Synopses & Reviews
We must bring money back down to earth.
Inquiries into the Nature of Slow Money presents the path for bringing money back down to earth philosophically, strategically and pragmatically, and with an entrepreneurial spirit that is informed by decades of work by the thousands of CEOs, investors, grant-makers, food producers and consumers who are seeding the restorative economy.
The months and years ahead will surely see a flood of books proposing micro- and macro-economic fixes to the financial crises of the day. Inquiries into the Nature of Slow Money brings a different vision a meta-economic vision, looking above the top tine and below the bottom line, a new way of seeing what is going on in the soil of the economy.
The soil of the economy? Bringing money back down to earth?
This is the path towards a financial system that serves people and place as much at it serves industry sectors and markets. To discover this path, and to begin to walk down it, is the mission of Slow Money.
This mission emerges from decades of work as a venture capitalist, foundation treasurer, and entrepreneur by Woody Tasch, whose explorations shed new light on a truer, more beautiful, more prudent kind of fiduciary responsibility, a fiduciary responsibility that is not stuck in the industrial concepts of the nineteenth and twentieth centuries, but which reflects the new economic, social and environmental realities of the 21st century.
These explorations take us from the jokes of his father to the insights of his son, from the Board rooms of foundations and start-up companies to the farm fields of Vermont, from gopher holes in New Mexico to the possibilities of an alternative stock exchange, from Carlo Petrini to Muhammad Yunus, from Thoreau to Soros.
Inquiries into the Nature of Slow Money investigates an essential new strategy for investing in local food systems, and introduces a group of fiduciary activists who are exploring what should come after industrial finance and industrial agriculture. Theirs is a vision for investing that puts soil fertility into return-on-investment calculations.
- Could there ever be an alternative stock exchange dedicated to slow, small, and local?

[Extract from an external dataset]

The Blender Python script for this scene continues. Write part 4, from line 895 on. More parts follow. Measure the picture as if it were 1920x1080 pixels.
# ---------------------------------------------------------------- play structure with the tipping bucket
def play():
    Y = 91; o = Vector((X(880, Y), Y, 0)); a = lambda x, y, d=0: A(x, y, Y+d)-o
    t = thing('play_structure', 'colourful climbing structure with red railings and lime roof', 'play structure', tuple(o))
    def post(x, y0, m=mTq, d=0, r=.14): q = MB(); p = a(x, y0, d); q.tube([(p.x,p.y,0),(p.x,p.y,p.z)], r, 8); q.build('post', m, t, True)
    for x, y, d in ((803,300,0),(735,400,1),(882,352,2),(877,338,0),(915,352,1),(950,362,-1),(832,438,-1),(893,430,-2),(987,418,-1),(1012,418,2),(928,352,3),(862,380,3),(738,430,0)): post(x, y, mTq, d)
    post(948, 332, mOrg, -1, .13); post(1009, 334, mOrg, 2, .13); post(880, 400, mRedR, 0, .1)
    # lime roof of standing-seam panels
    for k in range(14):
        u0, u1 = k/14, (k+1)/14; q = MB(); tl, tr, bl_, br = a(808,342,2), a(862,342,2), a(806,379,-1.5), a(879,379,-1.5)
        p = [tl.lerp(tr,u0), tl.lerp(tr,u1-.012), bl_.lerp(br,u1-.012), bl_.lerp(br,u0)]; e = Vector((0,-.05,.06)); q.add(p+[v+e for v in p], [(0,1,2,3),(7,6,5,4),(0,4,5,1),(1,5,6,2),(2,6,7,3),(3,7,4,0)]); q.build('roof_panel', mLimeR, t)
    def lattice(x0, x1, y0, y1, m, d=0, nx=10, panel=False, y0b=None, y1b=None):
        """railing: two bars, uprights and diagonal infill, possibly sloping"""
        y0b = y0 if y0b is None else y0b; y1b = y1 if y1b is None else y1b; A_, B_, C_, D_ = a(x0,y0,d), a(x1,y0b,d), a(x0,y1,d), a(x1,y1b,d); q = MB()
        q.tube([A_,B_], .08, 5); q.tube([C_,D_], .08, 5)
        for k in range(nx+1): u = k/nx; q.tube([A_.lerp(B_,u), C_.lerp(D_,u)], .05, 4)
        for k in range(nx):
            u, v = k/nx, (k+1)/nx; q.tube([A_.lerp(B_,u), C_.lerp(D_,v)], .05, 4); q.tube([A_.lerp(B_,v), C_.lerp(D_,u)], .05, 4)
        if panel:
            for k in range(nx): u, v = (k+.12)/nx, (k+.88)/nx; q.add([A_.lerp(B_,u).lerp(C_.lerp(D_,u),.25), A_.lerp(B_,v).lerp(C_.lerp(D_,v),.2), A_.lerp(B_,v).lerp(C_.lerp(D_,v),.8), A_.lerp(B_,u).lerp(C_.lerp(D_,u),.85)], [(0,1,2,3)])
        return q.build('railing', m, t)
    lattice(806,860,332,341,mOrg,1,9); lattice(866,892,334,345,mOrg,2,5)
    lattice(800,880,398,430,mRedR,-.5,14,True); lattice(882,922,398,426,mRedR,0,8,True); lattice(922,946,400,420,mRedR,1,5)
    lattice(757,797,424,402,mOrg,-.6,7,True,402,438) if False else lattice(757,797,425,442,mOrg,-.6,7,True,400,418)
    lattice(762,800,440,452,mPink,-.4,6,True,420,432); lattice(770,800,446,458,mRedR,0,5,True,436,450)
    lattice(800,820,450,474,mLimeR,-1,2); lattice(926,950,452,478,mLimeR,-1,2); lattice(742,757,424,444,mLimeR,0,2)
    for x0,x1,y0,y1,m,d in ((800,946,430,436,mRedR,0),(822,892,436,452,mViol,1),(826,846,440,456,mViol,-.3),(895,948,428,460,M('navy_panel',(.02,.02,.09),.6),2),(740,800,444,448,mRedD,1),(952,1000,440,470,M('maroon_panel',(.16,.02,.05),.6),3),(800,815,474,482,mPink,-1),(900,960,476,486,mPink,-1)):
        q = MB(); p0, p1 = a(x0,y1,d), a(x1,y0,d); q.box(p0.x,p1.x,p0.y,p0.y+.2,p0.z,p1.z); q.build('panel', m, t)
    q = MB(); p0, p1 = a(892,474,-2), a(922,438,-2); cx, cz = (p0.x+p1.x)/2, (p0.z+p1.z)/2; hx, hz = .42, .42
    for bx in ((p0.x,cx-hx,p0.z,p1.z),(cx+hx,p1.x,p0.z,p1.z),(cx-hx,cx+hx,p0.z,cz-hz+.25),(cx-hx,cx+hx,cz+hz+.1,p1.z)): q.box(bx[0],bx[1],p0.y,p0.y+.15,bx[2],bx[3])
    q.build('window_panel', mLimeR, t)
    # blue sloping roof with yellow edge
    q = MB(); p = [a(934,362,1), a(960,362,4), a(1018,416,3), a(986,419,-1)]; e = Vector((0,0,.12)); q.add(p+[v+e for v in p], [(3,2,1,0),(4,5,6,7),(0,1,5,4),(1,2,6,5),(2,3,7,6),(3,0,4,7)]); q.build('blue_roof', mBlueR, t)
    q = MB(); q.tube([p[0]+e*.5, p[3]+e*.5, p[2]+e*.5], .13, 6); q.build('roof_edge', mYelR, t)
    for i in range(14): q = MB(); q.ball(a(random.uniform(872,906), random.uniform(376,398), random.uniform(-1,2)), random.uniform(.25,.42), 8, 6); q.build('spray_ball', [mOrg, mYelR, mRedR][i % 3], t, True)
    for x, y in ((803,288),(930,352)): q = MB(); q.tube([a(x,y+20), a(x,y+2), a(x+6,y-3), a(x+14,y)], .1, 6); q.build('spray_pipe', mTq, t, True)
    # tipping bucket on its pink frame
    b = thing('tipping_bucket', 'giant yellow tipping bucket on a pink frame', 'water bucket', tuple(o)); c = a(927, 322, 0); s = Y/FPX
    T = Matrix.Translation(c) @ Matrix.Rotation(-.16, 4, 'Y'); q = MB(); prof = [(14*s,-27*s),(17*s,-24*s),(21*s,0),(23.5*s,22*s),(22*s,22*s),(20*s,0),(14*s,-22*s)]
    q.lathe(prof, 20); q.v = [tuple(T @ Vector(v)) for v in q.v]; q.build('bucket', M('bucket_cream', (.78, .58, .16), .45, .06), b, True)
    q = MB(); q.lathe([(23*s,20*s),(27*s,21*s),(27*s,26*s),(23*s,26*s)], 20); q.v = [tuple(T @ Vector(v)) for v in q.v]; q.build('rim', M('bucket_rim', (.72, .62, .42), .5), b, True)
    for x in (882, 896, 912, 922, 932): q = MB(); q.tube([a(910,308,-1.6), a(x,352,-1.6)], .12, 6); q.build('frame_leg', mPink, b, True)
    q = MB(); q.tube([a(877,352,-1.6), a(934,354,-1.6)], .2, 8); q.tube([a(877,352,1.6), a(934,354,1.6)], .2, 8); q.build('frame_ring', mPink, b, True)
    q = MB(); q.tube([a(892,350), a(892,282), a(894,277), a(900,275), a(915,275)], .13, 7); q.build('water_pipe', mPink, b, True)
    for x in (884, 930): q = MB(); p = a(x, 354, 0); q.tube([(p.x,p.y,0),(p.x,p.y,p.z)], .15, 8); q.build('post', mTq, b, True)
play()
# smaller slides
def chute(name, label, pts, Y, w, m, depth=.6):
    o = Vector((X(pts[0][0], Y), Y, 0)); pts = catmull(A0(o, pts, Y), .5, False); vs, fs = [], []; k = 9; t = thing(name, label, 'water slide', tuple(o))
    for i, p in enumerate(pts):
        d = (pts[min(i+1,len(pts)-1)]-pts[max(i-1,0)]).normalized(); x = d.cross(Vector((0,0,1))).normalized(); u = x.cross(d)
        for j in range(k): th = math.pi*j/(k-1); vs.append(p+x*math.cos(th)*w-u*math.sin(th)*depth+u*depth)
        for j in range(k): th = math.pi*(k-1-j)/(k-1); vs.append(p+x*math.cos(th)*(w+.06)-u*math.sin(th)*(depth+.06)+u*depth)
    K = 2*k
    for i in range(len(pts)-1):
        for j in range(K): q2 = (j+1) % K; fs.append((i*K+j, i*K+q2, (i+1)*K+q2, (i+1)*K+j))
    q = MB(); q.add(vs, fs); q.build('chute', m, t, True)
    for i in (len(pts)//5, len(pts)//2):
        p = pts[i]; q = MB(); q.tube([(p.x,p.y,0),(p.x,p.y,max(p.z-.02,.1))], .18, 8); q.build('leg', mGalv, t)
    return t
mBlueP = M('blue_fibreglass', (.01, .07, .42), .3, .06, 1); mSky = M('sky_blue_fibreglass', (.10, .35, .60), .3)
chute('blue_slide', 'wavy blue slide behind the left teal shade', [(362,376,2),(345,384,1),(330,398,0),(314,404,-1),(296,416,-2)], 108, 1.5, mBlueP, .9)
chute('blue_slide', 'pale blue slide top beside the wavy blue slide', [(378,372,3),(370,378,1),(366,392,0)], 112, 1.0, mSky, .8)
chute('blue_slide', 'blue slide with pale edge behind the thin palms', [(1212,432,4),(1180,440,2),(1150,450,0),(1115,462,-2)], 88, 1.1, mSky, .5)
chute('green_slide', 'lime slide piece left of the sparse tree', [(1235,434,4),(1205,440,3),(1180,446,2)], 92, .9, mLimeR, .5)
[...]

- Could a million American families get their food from CSAs?
- What if you had to invest 50 percent of your assets within 50 miles of where you live?
Such questions at the heart of Slow Money are the first step on our path to a new economy and a new culture.
Inquiries into the Nature of Slow Money is a call to action for designing capital markets built around not extraction and consumption but preservation and restoration.
Is it a movement or is it an investment strategy? Yes.
Review
"Every once in a while, an idea comes around that you immediately know is not only a good one, but in fact is an absolutely necessary one. Slow Money is such an idea. Money is a powerful thing and whatever we collectively put our money into goes a long way toward creating the world that we live in. So far, those choices have led to many things, including a broken world food system, where nobody knows where their food comes from or what it takes to grow it. To become so divorced from something as essential as our food has had many disastrous consequences. I have great hope that sustainable, locally based food systems will help us all in more ways than we imagine. Slow Money can play a huge role in doing this and Woody's book is an inspiration to all of us working in sustainable agriculture. I can't wait to live in a world supported by Slow Money." Tom Stearns, President, High Mowing Organic Seeds
About the Author
Woody Tasch is chairman of Investors' Circle, a nonprofit network of angel investors, venture capitalists, foundations, and family offices that, since 1992, has facilitated the flow of $130 million to 200 early-stage companies and venture funds dedicated to sustainability. He is president of the newly formed NGO, Slow Money. Woody was formerly treasurer of the Jessie Smith Noyes Foundation. He is an experienced venture capital investor and entrepreneur and has served on numerous for-profit and nonprofit boards. He was founding chairman of the Community Development Venture Capital Alliance, which supports venture investing in economically disadvantaged regions. He lives in northern New Mexico.